また、同時に発表した金利・経済見通しでは、中央値で年内少なくとも3回の利下げ予想が維持された。
パウエルFRB議長は会合後の記者会見で、年初以降の指標がインフレの「高止まり」を示したものの、「全体的なストーリーは変わっていない」と強調。「インフレは時折、一様でない道を進みつつも2%に向けて徐々に鈍化していく」と語った。
ただ、これらデータはFRBがインフレとの戦いに勝利したという自信を高めるものでもないとも述べた。
利下げ時期の決定は今後入手される一段のデータ次第とし、「慎重に進めたい」という考えを改めて示した。

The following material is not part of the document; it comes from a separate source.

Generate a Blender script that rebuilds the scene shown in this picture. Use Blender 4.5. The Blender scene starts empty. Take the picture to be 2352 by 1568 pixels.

FOMC後に発表された声明も、インフレが持続的に目標の2%に向かっているという確信が強まるまで、利下げは想定していないと再表明した。
声明はさらに「経済活動は堅調なペースで拡大している。雇用の伸びは引き続き力強く、失業率は低水準にとどまっている」とした。
パウエル議長は労働市場の状況については「良好な状態」とし、コロナ禍前の「2019年の状況に戻りつある」という認識を示した。
金利・経済見通しでは、FRB当局者19人中10人が引き続き年内に少なくとも計0.75%ポイントの利下げを想定していることが示された。昨年12月時点に示された見通しでは、11人が2024年末までに計3回の0.25%ポイント利下げを予想していた。
25年末の政策金利の予測中央値は3.9%と、来年には0.25%ポイントの利下げが3回実施されることを示した。政策金利の長期見通しの中央値は2.6%。前回は2.5%だった。
24年の経済成長率見通しは2.1%。12月時は1.4%だった。25年も前回見通しの1.8%から2.0%に修正された。
FRBが重視するインフレ指標である個人消費支出(PCE)価格指数の見通しは24年末で2.4%、コアPCE価格指数の見通しは24年末で2.6%。12月時点の見通しでは両指数とも2.4%だった。
ペッパーストーンの市場アナリスト、マイケル・ブラウン氏は「FOMCは引き続きインフレが目標に回帰するという一段の確信を得たい考えで、金融上の問題が生じない限り、5月は利下げの『ライブ』会合とはならないだろう」と述べた。
会合後、投資家の間では、最初の利下げは6月に実施されるという観測が強まった。